(Scene script records)
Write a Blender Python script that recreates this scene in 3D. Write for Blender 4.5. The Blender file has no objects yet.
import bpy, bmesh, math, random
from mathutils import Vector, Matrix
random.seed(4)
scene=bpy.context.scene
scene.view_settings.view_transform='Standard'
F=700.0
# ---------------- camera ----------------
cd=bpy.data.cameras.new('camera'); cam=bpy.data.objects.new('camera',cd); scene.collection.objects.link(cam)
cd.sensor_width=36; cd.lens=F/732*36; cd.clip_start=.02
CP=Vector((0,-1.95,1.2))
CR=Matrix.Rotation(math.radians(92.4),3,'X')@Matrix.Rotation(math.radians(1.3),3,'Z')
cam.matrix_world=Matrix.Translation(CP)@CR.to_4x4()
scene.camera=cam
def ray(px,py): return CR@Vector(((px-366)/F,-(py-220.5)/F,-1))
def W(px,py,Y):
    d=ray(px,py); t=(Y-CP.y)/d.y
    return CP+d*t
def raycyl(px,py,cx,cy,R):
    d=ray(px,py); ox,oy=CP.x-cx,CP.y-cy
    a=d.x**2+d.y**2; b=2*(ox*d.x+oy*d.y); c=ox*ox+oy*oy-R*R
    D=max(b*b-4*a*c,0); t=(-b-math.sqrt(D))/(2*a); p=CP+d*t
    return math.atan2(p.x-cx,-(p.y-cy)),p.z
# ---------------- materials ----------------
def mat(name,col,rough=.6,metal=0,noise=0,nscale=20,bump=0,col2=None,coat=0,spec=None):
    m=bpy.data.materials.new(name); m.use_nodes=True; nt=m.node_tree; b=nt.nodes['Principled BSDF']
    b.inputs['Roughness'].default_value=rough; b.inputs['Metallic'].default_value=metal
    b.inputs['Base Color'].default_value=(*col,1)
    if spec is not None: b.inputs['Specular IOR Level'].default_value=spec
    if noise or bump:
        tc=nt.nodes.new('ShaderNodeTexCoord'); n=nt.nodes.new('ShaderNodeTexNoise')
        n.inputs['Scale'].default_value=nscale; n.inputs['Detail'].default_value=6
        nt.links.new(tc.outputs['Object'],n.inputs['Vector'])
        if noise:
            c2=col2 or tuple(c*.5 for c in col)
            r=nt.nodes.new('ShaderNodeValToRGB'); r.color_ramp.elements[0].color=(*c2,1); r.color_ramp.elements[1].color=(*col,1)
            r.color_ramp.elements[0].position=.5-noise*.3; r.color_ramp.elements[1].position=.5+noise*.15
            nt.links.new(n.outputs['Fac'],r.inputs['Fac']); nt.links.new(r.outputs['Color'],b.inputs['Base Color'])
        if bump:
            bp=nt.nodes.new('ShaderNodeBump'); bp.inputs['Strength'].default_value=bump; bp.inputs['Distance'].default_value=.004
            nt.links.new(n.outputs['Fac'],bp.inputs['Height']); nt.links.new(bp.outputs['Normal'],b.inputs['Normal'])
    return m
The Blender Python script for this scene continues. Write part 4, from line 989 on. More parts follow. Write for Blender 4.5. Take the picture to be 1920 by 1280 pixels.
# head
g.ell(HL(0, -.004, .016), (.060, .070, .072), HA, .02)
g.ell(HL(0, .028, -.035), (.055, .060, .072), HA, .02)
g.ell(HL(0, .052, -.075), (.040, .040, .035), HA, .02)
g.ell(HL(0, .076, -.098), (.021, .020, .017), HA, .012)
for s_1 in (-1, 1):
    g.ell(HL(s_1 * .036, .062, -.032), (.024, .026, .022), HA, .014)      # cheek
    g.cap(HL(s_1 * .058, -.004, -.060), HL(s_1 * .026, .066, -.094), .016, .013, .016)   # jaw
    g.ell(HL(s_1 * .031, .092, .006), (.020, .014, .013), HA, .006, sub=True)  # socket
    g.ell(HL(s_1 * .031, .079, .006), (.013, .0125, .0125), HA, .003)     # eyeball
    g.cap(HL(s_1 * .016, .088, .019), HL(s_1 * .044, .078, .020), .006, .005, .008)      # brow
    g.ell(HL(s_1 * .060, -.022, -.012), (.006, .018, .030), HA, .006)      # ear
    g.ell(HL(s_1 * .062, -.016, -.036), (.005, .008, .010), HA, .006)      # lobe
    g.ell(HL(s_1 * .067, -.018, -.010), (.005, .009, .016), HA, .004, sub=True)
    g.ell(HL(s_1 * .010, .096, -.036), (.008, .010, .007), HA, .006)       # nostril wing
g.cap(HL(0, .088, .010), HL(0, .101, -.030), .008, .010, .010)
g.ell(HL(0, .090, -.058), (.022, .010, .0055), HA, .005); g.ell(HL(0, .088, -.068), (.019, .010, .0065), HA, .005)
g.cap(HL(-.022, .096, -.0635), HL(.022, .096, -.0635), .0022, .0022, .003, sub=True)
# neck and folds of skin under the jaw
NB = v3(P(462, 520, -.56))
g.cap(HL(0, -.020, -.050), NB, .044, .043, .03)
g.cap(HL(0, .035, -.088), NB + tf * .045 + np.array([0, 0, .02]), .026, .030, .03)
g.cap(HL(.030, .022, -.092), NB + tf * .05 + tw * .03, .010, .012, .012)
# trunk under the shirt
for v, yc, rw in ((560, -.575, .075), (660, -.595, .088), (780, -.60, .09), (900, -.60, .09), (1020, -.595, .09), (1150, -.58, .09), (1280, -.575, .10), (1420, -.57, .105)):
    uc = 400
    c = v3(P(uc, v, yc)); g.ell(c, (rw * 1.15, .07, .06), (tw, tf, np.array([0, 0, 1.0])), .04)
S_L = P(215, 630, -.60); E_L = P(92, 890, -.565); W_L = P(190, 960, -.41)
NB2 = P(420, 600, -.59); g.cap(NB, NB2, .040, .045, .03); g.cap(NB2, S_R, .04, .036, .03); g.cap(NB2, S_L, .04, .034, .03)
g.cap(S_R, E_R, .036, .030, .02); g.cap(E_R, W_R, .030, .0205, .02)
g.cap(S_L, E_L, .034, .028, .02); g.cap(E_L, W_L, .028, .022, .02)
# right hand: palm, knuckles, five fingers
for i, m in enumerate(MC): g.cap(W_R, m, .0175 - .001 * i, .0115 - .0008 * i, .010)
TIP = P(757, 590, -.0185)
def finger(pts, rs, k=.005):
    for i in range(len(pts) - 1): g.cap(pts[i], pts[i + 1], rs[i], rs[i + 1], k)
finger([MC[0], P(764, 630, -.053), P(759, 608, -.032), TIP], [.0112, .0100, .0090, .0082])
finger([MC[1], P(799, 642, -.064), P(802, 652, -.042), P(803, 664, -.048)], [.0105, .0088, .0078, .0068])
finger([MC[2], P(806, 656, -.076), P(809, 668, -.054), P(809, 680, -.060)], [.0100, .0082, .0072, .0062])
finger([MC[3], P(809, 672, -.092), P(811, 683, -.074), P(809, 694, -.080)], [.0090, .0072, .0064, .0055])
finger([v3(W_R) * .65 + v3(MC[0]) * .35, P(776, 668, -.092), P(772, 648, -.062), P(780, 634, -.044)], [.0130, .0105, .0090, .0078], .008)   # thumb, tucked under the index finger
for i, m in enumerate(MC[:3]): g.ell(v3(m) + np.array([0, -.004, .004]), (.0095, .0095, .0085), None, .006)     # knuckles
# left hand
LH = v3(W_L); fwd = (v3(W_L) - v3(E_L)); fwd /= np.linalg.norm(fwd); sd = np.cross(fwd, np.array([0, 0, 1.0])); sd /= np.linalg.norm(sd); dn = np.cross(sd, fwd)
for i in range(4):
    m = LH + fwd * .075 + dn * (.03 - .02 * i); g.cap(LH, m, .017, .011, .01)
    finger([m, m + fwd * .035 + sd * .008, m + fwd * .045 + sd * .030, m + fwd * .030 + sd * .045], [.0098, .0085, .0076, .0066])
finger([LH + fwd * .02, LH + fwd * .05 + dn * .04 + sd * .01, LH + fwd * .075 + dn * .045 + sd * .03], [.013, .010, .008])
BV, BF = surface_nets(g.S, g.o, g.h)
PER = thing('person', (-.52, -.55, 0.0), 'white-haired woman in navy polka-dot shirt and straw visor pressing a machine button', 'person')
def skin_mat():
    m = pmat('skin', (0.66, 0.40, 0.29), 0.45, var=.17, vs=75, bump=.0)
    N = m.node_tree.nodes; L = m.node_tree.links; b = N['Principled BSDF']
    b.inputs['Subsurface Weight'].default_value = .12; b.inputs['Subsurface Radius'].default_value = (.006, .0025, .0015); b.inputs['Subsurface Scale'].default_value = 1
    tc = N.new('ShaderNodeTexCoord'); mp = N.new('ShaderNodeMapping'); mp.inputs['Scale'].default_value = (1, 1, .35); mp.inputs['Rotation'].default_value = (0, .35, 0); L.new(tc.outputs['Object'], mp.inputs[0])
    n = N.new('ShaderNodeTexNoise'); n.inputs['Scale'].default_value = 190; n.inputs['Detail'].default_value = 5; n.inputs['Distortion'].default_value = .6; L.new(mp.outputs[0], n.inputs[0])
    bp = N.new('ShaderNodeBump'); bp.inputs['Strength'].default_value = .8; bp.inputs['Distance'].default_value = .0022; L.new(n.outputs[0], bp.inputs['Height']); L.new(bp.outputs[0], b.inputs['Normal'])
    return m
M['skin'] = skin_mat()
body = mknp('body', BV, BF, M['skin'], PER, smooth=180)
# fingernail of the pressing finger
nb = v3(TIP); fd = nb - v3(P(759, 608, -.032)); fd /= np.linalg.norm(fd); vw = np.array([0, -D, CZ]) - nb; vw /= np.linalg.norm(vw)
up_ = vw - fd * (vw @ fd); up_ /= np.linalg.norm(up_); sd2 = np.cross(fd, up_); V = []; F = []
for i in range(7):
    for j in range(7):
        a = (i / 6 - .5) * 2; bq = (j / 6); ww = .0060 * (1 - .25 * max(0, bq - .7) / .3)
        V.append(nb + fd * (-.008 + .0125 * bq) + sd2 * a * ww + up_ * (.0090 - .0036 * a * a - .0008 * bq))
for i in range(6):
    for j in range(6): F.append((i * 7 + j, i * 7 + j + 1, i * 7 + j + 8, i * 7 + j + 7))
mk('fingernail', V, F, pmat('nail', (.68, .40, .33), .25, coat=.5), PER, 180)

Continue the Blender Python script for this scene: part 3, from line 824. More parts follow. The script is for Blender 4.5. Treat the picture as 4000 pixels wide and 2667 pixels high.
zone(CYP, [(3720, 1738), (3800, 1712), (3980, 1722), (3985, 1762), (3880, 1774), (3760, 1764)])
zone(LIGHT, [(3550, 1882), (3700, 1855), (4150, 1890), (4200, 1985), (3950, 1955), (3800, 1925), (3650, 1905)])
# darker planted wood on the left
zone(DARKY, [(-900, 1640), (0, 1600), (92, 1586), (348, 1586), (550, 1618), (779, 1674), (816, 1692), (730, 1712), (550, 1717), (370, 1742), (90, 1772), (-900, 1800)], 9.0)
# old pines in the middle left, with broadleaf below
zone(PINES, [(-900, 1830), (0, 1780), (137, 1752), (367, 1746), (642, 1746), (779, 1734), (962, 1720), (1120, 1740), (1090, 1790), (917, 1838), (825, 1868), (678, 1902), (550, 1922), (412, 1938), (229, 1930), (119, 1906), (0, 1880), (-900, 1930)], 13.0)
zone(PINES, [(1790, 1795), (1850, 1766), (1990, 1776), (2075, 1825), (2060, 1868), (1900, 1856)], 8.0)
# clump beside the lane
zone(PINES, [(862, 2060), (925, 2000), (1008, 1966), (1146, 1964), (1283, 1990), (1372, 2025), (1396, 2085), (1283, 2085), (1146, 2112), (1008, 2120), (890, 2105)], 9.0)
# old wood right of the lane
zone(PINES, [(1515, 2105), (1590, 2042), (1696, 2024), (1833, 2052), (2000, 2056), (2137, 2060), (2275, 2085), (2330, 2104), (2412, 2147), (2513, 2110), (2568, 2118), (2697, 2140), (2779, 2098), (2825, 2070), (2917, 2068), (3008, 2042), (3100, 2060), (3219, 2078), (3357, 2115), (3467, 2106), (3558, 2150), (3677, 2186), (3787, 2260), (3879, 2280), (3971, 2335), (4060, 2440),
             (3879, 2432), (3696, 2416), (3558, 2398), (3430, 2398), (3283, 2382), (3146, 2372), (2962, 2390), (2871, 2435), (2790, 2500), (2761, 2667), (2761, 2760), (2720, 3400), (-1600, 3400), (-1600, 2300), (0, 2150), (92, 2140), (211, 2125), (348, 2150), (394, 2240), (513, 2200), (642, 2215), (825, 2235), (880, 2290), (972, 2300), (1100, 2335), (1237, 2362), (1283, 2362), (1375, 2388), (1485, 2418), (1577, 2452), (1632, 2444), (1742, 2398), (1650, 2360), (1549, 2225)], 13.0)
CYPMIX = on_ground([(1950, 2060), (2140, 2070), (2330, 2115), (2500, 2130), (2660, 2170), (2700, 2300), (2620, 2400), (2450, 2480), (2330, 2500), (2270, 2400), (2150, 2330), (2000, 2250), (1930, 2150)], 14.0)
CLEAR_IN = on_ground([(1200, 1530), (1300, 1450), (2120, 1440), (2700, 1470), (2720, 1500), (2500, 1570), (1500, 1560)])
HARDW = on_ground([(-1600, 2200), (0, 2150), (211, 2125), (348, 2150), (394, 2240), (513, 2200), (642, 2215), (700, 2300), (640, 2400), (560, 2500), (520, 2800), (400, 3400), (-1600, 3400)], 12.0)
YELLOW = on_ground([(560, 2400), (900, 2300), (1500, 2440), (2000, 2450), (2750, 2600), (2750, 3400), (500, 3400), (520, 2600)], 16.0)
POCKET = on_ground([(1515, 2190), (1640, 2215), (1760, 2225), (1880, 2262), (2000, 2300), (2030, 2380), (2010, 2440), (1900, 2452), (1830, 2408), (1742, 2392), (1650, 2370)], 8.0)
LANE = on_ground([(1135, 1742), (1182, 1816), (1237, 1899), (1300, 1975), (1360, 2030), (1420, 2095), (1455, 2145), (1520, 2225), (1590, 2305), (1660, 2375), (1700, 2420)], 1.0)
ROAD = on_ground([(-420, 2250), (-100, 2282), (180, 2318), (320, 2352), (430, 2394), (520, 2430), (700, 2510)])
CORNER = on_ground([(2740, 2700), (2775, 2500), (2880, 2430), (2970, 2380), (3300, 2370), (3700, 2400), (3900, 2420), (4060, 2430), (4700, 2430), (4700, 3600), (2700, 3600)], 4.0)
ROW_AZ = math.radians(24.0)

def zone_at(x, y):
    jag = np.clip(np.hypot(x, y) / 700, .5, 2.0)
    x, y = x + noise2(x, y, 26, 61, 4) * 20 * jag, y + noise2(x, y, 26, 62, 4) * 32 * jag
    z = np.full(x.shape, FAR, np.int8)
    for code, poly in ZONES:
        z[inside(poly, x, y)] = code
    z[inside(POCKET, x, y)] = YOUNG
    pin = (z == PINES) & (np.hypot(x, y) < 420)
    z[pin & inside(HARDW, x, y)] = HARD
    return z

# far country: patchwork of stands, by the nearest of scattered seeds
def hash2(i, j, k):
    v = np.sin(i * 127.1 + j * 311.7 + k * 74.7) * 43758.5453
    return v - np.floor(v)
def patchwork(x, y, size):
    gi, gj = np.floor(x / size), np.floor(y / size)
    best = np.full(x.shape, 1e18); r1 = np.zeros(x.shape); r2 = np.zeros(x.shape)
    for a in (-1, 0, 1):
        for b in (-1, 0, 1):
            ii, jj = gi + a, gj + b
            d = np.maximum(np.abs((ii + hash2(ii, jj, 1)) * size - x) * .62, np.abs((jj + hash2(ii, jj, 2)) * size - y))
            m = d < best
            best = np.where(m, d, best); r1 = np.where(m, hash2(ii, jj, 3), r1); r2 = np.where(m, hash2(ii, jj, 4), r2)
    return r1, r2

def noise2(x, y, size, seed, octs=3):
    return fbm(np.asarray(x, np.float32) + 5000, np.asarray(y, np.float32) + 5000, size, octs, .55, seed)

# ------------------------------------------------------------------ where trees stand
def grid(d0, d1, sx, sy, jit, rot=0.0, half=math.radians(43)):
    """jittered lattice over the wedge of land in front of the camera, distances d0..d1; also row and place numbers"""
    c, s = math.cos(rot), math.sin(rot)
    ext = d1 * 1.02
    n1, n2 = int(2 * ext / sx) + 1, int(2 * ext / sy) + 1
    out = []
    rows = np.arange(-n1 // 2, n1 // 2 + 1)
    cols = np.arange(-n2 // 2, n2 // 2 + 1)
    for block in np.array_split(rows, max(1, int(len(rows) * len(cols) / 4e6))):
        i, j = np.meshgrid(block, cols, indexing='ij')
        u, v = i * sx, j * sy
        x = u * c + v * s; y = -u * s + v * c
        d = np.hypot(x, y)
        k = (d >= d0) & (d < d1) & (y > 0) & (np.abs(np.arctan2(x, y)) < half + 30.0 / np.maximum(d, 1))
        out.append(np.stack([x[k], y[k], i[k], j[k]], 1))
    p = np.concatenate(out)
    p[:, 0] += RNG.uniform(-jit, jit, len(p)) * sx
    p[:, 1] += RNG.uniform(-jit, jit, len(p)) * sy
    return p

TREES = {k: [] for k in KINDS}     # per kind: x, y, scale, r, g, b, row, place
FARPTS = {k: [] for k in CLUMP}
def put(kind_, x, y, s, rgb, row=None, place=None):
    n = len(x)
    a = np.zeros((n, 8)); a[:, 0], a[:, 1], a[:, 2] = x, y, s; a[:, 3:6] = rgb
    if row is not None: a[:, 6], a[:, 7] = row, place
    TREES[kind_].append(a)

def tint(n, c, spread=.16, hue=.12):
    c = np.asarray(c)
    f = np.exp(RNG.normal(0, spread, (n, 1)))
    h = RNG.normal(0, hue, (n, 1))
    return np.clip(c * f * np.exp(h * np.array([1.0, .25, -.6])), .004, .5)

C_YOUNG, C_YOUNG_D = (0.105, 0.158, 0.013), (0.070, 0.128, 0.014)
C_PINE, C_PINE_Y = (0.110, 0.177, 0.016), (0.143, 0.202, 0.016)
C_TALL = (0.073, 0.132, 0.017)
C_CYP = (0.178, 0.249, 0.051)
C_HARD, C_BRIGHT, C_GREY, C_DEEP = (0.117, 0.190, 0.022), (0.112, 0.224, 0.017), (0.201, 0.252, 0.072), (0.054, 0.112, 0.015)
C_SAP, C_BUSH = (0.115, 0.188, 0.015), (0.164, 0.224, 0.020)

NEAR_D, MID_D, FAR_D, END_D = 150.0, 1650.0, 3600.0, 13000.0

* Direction
Go through the material and select each line with the string "objects" in it.

* Answer for the task
Write a Blender Python script that recreates this scene in 3D. Write for Blender 4.5. The Blender file has no objects yet.
cd=bpy.data.cameras.new('camera'); cam=bpy.data.objects.new('camera',cd); scene.collection.objects.link(cam)